── RECORDED INFORMATION ──
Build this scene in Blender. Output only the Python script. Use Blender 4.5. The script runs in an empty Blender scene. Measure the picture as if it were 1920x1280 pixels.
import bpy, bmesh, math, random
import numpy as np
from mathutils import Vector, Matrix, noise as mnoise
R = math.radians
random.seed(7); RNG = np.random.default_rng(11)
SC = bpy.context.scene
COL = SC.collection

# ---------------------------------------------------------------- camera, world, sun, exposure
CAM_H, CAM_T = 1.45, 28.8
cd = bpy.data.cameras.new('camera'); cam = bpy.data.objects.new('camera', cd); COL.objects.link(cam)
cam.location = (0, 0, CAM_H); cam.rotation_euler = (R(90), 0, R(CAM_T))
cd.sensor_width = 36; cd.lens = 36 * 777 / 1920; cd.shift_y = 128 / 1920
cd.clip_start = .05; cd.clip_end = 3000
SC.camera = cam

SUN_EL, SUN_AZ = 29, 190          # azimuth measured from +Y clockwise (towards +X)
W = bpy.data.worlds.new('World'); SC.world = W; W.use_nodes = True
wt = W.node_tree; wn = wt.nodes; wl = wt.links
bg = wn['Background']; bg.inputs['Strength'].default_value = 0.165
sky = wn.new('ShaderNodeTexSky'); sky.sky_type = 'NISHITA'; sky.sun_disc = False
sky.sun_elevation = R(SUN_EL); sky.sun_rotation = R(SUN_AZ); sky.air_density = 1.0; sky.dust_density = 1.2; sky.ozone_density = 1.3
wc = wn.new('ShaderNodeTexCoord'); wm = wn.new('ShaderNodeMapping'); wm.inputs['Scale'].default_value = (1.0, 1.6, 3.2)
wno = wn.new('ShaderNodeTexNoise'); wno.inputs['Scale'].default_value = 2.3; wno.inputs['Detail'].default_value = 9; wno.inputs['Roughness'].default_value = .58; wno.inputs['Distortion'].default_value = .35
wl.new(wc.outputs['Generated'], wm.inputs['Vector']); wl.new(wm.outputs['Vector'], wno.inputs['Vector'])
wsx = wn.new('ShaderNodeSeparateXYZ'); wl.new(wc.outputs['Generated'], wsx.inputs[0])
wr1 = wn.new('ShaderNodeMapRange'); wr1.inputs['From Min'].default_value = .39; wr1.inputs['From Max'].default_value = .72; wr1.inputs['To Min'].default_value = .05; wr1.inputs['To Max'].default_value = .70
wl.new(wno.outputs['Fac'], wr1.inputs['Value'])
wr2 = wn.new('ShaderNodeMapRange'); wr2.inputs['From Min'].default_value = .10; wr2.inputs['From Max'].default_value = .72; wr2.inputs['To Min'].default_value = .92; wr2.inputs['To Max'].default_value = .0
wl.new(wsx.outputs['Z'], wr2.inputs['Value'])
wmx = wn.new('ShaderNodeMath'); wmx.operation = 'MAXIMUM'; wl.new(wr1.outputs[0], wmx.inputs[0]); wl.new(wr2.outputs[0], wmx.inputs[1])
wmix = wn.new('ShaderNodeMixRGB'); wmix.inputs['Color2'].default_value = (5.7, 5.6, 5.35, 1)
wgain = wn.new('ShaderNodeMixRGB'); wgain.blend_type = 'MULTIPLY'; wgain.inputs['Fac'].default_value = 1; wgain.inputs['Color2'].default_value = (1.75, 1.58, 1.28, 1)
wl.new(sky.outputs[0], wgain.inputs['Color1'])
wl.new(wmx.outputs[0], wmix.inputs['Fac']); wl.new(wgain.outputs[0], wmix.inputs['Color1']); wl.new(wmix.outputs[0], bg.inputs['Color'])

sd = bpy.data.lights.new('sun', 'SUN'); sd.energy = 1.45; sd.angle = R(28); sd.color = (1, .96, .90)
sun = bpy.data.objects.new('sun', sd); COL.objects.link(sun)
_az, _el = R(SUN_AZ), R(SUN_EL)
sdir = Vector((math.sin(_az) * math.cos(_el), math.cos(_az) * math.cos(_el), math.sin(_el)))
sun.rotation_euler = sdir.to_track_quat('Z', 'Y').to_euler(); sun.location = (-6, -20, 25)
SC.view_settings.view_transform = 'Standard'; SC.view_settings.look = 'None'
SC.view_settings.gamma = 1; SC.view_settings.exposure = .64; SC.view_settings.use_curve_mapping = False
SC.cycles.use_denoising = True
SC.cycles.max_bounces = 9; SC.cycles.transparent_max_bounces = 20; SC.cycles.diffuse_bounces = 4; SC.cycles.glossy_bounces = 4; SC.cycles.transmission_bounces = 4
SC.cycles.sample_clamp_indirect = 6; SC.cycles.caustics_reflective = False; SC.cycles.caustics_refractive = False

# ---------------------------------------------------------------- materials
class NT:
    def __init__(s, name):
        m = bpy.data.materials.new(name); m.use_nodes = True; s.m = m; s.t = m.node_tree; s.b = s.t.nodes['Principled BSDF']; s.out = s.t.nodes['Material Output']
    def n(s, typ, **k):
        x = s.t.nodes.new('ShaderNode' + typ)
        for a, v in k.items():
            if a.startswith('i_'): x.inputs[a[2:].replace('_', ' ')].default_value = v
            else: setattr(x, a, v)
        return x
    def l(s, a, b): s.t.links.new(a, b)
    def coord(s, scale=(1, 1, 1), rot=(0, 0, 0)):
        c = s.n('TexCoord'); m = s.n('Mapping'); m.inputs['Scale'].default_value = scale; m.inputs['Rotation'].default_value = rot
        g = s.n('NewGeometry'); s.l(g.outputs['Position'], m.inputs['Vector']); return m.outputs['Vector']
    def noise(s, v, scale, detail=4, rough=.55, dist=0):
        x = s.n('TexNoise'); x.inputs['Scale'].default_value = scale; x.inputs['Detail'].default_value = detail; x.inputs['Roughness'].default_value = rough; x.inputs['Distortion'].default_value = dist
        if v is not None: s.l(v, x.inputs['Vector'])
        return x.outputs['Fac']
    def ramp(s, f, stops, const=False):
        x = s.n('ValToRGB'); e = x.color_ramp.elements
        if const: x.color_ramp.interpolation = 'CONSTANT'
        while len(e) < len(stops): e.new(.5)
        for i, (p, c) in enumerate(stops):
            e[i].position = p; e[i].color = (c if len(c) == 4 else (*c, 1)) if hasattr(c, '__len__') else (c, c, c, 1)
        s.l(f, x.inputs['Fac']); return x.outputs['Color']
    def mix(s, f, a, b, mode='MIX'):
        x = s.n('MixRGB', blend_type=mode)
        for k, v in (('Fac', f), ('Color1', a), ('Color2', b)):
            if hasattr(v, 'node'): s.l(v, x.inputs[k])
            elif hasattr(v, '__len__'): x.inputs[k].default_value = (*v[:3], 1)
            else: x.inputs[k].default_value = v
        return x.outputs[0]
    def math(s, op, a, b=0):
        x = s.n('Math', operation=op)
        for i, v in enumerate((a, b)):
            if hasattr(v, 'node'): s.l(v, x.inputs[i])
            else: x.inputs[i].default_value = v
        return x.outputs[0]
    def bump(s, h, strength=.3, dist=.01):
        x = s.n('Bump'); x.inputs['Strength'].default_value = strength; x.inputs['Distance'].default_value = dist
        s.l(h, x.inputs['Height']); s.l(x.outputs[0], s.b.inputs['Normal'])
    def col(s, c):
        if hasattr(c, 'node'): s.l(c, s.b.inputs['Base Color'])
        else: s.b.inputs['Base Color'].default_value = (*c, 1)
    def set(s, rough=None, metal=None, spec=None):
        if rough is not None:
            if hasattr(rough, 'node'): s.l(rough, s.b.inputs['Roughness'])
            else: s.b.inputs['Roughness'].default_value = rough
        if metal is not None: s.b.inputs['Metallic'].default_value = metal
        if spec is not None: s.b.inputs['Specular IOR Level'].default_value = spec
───
=== SHORT TASK ===
Reproduce the material in full, with no word added or dropped.

=== THE ANSWER ===
Build this scene in Blender. Output only the Python script. Use Blender 4.5. The script runs in an empty Blender scene. Measure the picture as if it were 1920x1280 pixels.
import bpy, bmesh, math, random
import numpy as np
from mathutils import Vector, Matrix, noise as mnoise
R = math.radians
random.seed(7); RNG = np.random.default_rng(11)
SC = bpy.context.scene
COL = SC.collection

# ---------------------------------------------------------------- camera, world, sun, exposure
CAM_H, CAM_T = 1.45, 28.8
cd = bpy.data.cameras.new('camera'); cam = bpy.data.objects.new('camera', cd); COL.objects.link(cam)
cam.location = (0, 0, CAM_H); cam.rotation_euler = (R(90), 0, R(CAM_T))
cd.sensor_width = 36; cd.lens = 36 * 777 / 1920; cd.shift_y = 128 / 1920
cd.clip_start = .05; cd.clip_end = 3000
SC.camera = cam

SUN_EL, SUN_AZ = 29, 190          # azimuth measured from +Y clockwise (towards +X)
W = bpy.data.worlds.new('World'); SC.world = W; W.use_nodes = True
wt = W.node_tree; wn = wt.nodes; wl = wt.links
bg = wn['Background']; bg.inputs['Strength'].default_value = 0.165
sky = wn.new('ShaderNodeTexSky'); sky.sky_type = 'NISHITA'; sky.sun_disc = False
sky.sun_elevation = R(SUN_EL); sky.sun_rotation = R(SUN_AZ); sky.air_density = 1.0; sky.dust_density = 1.2; sky.ozone_density = 1.3
wc = wn.new('ShaderNodeTexCoord'); wm = wn.new('ShaderNodeMapping'); wm.inputs['Scale'].default_value = (1.0, 1.6, 3.2)
wno = wn.new('ShaderNodeTexNoise'); wno.inputs['Scale'].default_value = 2.3; wno.inputs['Detail'].default_value = 9; wno.inputs['Roughness'].default_value = .58; wno.inputs['Distortion'].default_value = .35
wl.new(wc.outputs['Generated'], wm.inputs['Vector']); wl.new(wm.outputs['Vector'], wno.inputs['Vector'])
wsx = wn.new('ShaderNodeSeparateXYZ'); wl.new(wc.outputs['Generated'], wsx.inputs[0])
wr1 = wn.new('ShaderNodeMapRange'); wr1.inputs['From Min'].default_value = .39; wr1.inputs['From Max'].default_value = .72; wr1.inputs['To Min'].default_value = .05; wr1.inputs['To Max'].default_value = .70
wl.new(wno.outputs['Fac'], wr1.inputs['Value'])
wr2 = wn.new('ShaderNodeMapRange'); wr2.inputs['From Min'].default_value = .10; wr2.inputs['From Max'].default_value = .72; wr2.inputs['To Min'].default_value = .92; wr2.inputs['To Max'].default_value = .0
wl.new(wsx.outputs['Z'], wr2.inputs['Value'])
wmx = wn.new('ShaderNodeMath'); wmx.operation = 'MAXIMUM'; wl.new(wr1.outputs[0], wmx.inputs[0]); wl.new(wr2.outputs[0], wmx.inputs[1])
wmix = wn.new('ShaderNodeMixRGB'); wmix.inputs['Color2'].default_value = (5.7, 5.6, 5.35, 1)
wgain = wn.new('ShaderNodeMixRGB'); wgain.blend_type = 'MULTIPLY'; wgain.inputs['Fac'].default_value = 1; wgain.inputs['Color2'].default_value = (1.75, 1.58, 1.28, 1)
wl.new(sky.outputs[0], wgain.inputs['Color1'])
wl.new(wmx.outputs[0], wmix.inputs['Fac']); wl.new(wgain.outputs[0], wmix.inputs['Color1']); wl.new(wmix.outputs[0], bg.inputs['Color'])

sd = bpy.data.lights.new('sun', 'SUN'); sd.energy = 1.45; sd.angle = R(28); sd.color = (1, .96, .90)
sun = bpy.data.objects.new('sun', sd); COL.objects.link(sun)
_az, _el = R(SUN_AZ), R(SUN_EL)
sdir = Vector((math.sin(_az) * math.cos(_el), math.cos(_az) * math.cos(_el), math.sin(_el)))
sun.rotation_euler = sdir.to_track_quat('Z', 'Y').to_euler(); sun.location = (-6, -20, 25)
SC.view_settings.view_transform = 'Standard'; SC.view_settings.look = 'None'
SC.view_settings.gamma = 1; SC.view_settings.exposure = .64; SC.view_settings.use_curve_mapping = False
SC.cycles.use_denoising = True
SC.cycles.max_bounces = 9; SC.cycles.transparent_max_bounces = 20; SC.cycles.diffuse_bounces = 4; SC.cycles.glossy_bounces = 4; SC.cycles.transmission_bounces = 4
SC.cycles.sample_clamp_indirect = 6; SC.cycles.caustics_reflective = False; SC.cycles.caustics_refractive = False

# ---------------------------------------------------------------- materials
class NT:
    def __init__(s, name):
        m = bpy.data.materials.new(name); m.use_nodes = True; s.m = m; s.t = m.node_tree; s.b = s.t.nodes['Principled BSDF']; s.out = s.t.nodes['Material Output']
    def n(s, typ, **k):
        x = s.t.nodes.new('ShaderNode' + typ)
        for a, v in k.items():
            if a.startswith('i_'): x.inputs[a[2:].replace('_', ' ')].default_value = v
            else: setattr(x, a, v)
        return x
    def l(s, a, b): s.t.links.new(a, b)
    def coord(s, scale=(1, 1, 1), rot=(0, 0, 0)):
        c = s.n('TexCoord'); m = s.n('Mapping'); m.inputs['Scale'].default_value = scale; m.inputs['Rotation'].default_value = rot
        g = s.n('NewGeometry'); s.l(g.outputs['Position'], m.inputs['Vector']); return m.outputs['Vector']
    def noise(s, v, scale, detail=4, rough=.55, dist=0):
        x = s.n('TexNoise'); x.inputs['Scale'].default_value = scale; x.inputs['Detail'].default_value = detail; x.inputs['Roughness'].default_value = rough; x.inputs['Distortion'].default_value = dist
        if v is not None: s.l(v, x.inputs['Vector'])
        return x.outputs['Fac']
    def ramp(s, f, stops, const=False):
        x = s.n('ValToRGB'); e = x.color_ramp.elements
        if const: x.color_ramp.interpolation = 'CONSTANT'
        while len(e) < len(stops): e.new(.5)
        for i, (p, c) in enumerate(stops):
            e[i].position = p; e[i].color = (c if len(c) == 4 else (*c, 1)) if hasattr(c, '__len__') else (c, c, c, 1)
        s.l(f, x.inputs['Fac']); return x.outputs['Color']
    def mix(s, f, a, b, mode='MIX'):
        x = s.n('MixRGB', blend_type=mode)
        for k, v in (('Fac', f), ('Color1', a), ('Color2', b)):
            if hasattr(v, 'node'): s.l(v, x.inputs[k])
            elif hasattr(v, '__len__'): x.inputs[k].default_value = (*v[:3], 1)
            else: x.inputs[k].default_value = v
        return x.outputs[0]
    def math(s, op, a, b=0):
        x = s.n('Math', operation=op)
        for i, v in enumerate((a, b)):
            if hasattr(v, 'node'): s.l(v, x.inputs[i])
            else: x.inputs[i].default_value = v
        return x.outputs[0]
    def bump(s, h, strength=.3, dist=.01):
        x = s.n('Bump'); x.inputs['Strength'].default_value = strength; x.inputs['Distance'].default_value = dist
        s.l(h, x.inputs['Height']); s.l(x.outputs[0], s.b.inputs['Normal'])
    def col(s, c):
        if hasattr(c, 'node'): s.l(c, s.b.inputs['Base Color'])
        else: s.b.inputs['Base Color'].default_value = (*c, 1)
    def set(s, rough=None, metal=None, spec=None):
        if rough is not None:
            if hasattr(rough, 'node'): s.l(rough, s.b.inputs['Roughness'])
            else: s.b.inputs['Roughness'].default_value = rough
        if metal is not None: s.b.inputs['Metallic'].default_value = metal
        if spec is not None: s.b.inputs['Specular IOR Level'].default_value = spec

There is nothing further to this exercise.